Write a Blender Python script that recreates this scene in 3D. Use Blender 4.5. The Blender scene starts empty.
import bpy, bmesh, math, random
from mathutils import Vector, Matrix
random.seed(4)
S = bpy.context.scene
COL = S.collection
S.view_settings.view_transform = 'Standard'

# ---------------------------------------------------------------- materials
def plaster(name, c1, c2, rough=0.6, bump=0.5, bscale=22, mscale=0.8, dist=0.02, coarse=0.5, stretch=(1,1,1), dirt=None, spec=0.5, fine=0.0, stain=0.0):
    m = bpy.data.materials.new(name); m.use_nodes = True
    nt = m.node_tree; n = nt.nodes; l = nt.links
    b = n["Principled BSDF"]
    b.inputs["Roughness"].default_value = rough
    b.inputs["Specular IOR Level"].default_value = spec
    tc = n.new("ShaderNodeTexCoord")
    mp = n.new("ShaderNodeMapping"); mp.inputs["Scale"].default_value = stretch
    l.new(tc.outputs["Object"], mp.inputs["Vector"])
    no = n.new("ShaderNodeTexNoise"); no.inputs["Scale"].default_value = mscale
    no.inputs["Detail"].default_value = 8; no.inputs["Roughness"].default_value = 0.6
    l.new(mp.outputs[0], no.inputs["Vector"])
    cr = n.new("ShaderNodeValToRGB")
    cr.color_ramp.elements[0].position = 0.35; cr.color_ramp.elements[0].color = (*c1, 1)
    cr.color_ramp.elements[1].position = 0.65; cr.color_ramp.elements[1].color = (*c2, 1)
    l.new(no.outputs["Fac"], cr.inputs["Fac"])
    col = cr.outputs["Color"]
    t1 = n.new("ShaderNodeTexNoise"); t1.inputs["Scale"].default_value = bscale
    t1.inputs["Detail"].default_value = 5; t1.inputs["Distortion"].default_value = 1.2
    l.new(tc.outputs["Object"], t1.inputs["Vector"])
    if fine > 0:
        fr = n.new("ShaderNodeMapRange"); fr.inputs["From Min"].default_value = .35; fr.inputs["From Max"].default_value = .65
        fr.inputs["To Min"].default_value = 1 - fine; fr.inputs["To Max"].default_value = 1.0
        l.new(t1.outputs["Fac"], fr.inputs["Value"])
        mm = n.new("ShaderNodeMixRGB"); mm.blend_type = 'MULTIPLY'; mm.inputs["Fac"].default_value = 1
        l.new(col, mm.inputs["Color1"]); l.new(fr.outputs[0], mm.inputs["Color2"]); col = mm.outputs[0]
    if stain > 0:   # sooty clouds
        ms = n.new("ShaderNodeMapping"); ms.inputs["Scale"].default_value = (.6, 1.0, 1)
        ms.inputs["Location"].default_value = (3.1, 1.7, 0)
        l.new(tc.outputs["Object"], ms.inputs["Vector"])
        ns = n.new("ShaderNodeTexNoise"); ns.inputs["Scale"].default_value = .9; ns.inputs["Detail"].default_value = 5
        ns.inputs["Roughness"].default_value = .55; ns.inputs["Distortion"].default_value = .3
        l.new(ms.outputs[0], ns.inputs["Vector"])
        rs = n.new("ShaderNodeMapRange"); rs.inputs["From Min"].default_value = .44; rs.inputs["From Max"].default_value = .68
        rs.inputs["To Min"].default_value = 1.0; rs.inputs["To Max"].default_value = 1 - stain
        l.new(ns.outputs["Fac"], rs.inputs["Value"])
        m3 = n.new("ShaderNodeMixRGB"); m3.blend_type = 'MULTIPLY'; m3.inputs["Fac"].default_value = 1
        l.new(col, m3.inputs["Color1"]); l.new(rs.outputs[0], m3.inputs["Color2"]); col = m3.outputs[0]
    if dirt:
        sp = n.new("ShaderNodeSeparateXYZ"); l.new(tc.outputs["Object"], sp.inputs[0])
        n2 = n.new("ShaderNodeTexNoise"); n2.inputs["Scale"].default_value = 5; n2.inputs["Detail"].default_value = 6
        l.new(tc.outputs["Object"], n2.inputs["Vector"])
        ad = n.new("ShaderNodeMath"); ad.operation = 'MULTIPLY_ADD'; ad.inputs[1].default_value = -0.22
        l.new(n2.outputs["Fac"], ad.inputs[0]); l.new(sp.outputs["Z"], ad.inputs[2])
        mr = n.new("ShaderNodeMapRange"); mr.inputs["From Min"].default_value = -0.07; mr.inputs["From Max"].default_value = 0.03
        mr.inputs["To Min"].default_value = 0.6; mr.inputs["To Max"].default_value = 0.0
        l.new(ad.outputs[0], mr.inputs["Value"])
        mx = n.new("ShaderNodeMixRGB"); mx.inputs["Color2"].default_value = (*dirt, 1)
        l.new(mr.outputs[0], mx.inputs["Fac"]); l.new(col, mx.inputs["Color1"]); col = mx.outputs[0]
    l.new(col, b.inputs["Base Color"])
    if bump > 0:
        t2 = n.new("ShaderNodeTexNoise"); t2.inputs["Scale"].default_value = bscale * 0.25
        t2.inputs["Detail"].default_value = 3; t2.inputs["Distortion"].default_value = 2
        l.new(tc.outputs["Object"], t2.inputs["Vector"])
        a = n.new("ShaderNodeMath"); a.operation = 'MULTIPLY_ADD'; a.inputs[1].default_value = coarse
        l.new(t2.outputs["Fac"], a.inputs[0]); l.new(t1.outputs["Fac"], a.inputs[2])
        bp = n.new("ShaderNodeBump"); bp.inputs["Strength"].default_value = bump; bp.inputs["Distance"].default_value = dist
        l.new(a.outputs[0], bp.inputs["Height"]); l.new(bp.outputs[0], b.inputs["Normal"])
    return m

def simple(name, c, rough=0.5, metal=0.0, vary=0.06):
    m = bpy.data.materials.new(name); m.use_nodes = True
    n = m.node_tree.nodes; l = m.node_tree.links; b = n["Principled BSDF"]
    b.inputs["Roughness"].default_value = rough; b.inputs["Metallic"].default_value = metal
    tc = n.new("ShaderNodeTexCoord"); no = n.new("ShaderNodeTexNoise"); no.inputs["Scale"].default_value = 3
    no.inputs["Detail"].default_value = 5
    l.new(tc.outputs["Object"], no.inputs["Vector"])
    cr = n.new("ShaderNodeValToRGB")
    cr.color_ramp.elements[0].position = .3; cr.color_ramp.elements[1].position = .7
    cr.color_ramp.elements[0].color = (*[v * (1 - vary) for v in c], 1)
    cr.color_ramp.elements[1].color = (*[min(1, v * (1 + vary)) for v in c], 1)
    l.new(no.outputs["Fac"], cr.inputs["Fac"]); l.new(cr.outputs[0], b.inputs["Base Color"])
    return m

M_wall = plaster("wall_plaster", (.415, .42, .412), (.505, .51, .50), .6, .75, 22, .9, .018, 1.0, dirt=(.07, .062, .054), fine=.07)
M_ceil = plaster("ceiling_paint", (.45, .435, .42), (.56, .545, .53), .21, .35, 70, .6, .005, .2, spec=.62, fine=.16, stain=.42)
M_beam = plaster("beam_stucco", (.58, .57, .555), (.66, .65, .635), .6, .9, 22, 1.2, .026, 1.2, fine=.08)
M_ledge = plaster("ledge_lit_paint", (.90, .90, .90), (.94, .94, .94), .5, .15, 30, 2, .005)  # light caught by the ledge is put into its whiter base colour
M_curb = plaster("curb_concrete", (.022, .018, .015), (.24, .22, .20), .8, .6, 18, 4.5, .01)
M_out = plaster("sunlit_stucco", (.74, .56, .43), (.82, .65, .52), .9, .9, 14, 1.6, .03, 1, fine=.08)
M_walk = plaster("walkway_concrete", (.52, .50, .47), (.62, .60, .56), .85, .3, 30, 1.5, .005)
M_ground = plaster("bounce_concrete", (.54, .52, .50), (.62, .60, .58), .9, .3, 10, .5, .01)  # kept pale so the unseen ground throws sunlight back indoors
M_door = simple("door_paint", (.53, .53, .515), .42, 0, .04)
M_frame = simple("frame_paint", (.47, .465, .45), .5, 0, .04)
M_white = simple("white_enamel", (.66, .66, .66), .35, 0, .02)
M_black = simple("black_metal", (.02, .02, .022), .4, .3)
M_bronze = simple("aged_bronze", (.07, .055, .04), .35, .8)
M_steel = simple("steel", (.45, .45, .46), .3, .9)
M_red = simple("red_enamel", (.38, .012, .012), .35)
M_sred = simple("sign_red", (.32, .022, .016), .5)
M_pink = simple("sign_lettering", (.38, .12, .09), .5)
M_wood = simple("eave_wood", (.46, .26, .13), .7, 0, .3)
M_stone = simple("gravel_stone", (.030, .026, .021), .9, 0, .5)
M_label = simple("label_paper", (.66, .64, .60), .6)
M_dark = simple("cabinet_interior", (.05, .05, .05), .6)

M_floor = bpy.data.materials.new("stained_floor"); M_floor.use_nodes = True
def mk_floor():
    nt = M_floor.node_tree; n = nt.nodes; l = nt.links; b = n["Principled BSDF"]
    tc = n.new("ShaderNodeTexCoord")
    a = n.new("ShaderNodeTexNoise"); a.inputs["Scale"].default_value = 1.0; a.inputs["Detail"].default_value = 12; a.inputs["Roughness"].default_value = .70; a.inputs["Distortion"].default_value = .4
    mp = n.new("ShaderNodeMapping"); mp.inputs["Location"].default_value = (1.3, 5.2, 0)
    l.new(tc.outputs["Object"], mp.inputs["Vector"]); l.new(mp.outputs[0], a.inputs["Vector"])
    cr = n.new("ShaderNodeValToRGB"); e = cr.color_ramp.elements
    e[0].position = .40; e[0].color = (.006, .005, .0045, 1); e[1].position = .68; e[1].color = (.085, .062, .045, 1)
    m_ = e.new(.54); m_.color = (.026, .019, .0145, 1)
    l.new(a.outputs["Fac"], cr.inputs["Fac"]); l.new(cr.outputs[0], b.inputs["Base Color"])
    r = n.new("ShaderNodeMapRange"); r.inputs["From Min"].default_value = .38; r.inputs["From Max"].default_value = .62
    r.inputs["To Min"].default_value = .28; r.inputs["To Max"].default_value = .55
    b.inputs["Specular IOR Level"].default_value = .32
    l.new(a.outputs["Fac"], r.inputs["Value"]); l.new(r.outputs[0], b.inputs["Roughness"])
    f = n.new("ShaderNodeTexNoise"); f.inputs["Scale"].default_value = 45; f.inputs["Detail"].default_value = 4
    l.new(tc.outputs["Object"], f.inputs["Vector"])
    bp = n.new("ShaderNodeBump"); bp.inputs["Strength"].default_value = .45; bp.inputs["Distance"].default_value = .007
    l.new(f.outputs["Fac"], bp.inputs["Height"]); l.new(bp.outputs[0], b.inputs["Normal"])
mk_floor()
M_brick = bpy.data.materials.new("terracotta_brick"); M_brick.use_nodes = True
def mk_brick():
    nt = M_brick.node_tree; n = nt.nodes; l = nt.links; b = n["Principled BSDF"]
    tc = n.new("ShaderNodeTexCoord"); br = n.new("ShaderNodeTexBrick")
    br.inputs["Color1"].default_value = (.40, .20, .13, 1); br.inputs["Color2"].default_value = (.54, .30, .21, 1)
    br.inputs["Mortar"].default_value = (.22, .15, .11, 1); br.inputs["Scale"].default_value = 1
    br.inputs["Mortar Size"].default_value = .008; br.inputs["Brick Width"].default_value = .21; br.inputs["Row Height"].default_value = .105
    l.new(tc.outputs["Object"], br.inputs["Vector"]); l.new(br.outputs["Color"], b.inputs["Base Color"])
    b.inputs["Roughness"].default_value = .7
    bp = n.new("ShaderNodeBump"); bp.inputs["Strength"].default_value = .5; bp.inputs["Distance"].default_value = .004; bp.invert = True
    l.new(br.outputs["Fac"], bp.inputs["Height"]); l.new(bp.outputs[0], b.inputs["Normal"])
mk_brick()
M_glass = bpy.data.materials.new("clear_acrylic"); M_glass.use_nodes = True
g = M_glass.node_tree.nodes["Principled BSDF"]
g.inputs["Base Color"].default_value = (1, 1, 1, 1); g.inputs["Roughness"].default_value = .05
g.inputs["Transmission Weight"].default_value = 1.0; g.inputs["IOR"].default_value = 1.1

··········

WRITTEN INSTRUCTION
Write out a verbatim copy of the data, beginning with its first line and ending with the line that contains "S.view_settings.view_transform = 'Standard'".

EXERCISE OUTPUT
Write a Blender Python script that recreates this scene in 3D. Use Blender 4.5. The Blender scene starts empty.
import bpy, bmesh, math, random
from mathutils import Vector, Matrix
random.seed(4)
S = bpy.context.scene
COL = S.collection
S.view_settings.view_transform = 'Standard'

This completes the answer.